In the entries below, find every line holding the string "this" and collect it.

Start of DATASET RECORDS

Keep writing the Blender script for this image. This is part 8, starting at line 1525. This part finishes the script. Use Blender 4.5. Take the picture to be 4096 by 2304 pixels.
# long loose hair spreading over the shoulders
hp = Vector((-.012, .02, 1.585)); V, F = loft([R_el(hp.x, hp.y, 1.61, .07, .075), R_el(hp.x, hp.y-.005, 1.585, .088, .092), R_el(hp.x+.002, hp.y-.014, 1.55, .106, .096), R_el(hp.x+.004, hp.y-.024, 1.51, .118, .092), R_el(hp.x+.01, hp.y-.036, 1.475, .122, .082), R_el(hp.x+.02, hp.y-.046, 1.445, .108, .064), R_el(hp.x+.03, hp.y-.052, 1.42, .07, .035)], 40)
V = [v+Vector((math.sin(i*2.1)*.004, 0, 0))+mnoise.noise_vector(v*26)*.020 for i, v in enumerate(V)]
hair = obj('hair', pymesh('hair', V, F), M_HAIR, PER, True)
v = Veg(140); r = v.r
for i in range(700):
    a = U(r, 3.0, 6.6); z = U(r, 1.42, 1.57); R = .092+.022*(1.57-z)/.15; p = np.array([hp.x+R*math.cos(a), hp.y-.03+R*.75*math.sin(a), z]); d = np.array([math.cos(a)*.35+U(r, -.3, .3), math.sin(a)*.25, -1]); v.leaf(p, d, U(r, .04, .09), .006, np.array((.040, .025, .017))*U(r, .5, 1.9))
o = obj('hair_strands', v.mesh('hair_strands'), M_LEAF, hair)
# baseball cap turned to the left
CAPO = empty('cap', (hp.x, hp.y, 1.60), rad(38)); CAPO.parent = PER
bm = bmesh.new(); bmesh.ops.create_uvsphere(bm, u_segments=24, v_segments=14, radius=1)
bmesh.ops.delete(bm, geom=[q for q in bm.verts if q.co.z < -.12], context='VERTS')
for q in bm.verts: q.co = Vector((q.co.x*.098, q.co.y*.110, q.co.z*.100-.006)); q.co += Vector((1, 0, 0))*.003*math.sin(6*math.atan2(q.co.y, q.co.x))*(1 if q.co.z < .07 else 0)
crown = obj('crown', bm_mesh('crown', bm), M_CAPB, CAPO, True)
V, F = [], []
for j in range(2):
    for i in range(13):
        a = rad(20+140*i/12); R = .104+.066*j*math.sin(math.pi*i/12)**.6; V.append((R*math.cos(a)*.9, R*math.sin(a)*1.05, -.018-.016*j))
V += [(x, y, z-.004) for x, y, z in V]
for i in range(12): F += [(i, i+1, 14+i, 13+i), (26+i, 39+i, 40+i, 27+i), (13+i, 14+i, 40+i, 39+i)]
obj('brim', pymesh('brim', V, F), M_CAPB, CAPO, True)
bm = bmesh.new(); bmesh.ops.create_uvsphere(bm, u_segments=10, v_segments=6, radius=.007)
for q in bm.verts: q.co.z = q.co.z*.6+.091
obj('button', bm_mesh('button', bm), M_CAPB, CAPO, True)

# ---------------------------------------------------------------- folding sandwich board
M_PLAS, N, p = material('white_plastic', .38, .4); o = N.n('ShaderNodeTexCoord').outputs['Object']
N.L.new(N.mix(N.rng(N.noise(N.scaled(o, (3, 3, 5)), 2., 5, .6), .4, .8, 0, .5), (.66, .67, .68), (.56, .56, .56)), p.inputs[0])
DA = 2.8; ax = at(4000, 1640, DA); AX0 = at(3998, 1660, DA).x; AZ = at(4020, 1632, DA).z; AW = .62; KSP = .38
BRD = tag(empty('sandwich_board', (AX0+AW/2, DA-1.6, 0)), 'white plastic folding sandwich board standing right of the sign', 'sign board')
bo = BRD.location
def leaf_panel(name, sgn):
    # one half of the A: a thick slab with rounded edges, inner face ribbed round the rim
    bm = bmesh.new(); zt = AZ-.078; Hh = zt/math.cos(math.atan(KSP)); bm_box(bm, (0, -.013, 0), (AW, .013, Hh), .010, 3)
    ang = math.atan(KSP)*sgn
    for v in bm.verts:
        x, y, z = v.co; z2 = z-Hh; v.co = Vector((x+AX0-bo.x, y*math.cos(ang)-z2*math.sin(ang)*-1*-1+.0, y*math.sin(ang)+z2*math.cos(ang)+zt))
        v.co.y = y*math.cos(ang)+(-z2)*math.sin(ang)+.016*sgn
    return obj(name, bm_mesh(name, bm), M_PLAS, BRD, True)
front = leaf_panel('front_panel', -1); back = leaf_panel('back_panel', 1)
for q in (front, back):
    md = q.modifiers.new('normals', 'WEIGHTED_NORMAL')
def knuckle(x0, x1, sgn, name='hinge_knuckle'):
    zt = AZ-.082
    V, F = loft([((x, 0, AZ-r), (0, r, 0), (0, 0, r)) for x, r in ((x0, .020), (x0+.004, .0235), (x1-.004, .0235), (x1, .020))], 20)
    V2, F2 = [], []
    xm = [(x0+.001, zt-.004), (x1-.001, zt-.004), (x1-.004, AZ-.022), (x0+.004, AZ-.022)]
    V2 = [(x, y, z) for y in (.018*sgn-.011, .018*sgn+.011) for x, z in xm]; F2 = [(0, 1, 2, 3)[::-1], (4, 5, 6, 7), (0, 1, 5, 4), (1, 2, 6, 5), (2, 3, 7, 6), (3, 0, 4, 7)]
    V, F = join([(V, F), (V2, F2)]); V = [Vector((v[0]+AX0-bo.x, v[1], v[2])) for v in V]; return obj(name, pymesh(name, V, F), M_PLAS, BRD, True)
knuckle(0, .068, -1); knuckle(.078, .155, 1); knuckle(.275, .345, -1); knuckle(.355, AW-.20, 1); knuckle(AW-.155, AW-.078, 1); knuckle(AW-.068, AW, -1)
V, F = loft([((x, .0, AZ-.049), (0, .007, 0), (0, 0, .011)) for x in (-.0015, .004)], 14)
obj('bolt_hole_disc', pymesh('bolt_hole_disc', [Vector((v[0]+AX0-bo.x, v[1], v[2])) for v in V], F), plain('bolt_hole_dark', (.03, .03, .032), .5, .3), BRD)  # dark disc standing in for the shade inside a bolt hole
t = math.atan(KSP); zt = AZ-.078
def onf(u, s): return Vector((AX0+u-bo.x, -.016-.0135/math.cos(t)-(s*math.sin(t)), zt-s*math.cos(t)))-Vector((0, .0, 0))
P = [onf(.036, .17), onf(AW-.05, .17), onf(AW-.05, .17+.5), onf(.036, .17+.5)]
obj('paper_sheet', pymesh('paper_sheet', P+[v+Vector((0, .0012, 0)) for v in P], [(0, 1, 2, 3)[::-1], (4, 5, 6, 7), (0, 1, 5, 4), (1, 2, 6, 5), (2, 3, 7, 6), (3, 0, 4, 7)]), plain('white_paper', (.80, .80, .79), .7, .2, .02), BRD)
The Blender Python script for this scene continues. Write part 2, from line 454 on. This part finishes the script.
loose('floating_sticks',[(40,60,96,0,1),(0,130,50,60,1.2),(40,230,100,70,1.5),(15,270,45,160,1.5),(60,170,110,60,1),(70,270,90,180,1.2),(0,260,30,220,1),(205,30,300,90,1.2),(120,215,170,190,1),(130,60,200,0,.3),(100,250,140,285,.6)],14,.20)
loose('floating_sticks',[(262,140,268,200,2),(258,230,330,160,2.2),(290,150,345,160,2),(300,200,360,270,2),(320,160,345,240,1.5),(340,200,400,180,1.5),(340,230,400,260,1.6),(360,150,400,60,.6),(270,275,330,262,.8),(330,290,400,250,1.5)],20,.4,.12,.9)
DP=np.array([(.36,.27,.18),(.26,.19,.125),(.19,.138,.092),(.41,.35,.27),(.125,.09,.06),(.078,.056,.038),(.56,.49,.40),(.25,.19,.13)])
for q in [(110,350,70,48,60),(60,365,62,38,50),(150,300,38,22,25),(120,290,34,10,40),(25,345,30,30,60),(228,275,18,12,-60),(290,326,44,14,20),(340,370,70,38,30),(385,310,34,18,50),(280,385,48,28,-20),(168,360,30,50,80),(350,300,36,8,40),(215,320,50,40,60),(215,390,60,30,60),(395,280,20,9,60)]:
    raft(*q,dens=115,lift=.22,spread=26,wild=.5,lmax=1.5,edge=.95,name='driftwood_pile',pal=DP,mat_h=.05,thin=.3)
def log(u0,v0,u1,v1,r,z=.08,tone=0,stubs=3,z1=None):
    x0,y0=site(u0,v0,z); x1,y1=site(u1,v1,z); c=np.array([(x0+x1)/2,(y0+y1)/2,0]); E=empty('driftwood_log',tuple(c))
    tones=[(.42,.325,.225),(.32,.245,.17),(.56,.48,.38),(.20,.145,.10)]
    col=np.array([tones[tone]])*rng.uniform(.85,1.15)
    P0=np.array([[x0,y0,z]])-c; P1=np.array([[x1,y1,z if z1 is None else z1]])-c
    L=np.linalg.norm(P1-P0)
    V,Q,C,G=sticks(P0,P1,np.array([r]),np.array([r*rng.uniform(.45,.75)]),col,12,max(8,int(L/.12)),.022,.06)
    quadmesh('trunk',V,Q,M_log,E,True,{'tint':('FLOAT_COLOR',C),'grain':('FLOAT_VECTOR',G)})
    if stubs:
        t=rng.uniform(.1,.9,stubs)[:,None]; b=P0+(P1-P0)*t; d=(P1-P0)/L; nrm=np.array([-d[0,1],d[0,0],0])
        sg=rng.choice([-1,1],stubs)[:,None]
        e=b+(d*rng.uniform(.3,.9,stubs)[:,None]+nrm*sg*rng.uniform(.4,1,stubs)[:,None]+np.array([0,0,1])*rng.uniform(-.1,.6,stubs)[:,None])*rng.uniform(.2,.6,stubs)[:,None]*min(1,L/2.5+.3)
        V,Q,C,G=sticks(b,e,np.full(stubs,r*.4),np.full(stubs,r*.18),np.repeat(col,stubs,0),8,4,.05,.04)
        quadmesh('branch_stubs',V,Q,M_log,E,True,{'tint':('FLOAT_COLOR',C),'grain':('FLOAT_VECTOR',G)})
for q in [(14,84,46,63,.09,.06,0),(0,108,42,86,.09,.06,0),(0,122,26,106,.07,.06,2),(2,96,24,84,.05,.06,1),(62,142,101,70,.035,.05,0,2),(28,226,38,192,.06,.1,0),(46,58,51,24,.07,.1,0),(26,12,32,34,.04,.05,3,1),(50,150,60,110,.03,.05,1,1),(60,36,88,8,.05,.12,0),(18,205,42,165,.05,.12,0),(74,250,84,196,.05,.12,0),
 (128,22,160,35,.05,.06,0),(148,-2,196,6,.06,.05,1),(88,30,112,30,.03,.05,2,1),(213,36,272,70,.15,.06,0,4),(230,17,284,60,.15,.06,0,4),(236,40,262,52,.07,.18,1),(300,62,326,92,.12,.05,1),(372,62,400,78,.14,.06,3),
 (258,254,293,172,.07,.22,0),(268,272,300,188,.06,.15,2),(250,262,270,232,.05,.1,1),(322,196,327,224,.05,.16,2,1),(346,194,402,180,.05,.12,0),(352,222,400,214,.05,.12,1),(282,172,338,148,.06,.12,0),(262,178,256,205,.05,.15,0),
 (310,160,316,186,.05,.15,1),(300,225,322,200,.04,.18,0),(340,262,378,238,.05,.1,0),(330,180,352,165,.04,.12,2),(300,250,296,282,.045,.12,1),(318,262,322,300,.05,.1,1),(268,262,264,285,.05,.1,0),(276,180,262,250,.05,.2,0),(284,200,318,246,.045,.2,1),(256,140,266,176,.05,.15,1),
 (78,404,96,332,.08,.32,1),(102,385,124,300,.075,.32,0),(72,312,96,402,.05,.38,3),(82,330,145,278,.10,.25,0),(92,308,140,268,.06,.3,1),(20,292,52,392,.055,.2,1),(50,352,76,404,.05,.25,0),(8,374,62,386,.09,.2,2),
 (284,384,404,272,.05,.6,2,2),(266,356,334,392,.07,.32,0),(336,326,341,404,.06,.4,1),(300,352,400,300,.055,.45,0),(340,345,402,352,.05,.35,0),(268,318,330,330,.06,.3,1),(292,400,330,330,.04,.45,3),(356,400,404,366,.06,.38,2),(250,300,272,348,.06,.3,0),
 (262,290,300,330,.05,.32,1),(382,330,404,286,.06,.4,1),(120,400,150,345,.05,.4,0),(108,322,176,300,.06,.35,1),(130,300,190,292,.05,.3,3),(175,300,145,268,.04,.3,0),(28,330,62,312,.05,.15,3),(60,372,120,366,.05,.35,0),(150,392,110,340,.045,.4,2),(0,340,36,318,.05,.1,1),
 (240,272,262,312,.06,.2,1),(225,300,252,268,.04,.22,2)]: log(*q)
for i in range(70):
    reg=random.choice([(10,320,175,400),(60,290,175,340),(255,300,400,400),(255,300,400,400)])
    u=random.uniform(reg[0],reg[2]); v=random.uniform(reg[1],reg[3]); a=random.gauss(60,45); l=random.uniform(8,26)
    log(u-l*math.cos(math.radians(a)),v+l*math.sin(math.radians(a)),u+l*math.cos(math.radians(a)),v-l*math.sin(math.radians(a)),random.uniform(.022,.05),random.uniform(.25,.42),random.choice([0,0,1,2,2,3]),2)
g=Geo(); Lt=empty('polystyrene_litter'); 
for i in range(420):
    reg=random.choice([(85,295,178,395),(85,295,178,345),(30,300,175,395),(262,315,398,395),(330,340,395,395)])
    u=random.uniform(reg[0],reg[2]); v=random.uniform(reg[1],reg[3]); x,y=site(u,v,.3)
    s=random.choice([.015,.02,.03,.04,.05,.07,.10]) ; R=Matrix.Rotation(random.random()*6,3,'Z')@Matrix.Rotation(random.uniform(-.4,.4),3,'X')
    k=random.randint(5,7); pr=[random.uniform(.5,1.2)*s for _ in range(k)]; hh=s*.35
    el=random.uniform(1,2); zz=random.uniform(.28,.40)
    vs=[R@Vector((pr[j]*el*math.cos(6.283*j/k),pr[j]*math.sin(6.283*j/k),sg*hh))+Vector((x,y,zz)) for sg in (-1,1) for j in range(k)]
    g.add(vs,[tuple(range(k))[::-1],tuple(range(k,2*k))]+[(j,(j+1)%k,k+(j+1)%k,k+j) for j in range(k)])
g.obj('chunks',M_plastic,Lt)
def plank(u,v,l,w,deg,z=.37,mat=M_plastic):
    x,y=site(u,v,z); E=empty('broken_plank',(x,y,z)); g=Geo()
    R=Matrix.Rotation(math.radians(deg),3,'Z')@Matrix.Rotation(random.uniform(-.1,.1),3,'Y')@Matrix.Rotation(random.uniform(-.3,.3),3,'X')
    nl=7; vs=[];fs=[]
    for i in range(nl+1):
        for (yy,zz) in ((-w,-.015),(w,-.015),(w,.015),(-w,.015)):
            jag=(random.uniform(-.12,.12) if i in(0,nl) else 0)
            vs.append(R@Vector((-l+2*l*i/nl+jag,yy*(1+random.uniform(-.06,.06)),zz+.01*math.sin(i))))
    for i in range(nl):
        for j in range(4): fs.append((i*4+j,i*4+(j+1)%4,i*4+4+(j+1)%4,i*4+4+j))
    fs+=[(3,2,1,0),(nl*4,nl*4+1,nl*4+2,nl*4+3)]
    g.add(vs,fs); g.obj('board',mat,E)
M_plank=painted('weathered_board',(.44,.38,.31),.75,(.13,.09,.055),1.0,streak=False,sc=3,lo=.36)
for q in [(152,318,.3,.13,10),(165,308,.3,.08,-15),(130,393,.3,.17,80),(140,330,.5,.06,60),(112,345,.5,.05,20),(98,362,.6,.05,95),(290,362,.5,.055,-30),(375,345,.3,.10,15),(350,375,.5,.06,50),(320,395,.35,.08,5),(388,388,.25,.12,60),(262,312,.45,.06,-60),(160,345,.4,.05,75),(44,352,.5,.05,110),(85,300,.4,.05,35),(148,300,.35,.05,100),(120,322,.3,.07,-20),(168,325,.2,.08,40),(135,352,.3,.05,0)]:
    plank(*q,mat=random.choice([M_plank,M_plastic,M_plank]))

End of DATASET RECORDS

#### TASK ANSWER:
Keep writing the Blender script for this image. This is part 8, starting at line 1525. This part finishes the script. Use Blender 4.5. Take the picture to be 4096 by 2304 pixels.
The Blender Python script for this scene continues. Write part 2, from line 454 on. This part finishes the script.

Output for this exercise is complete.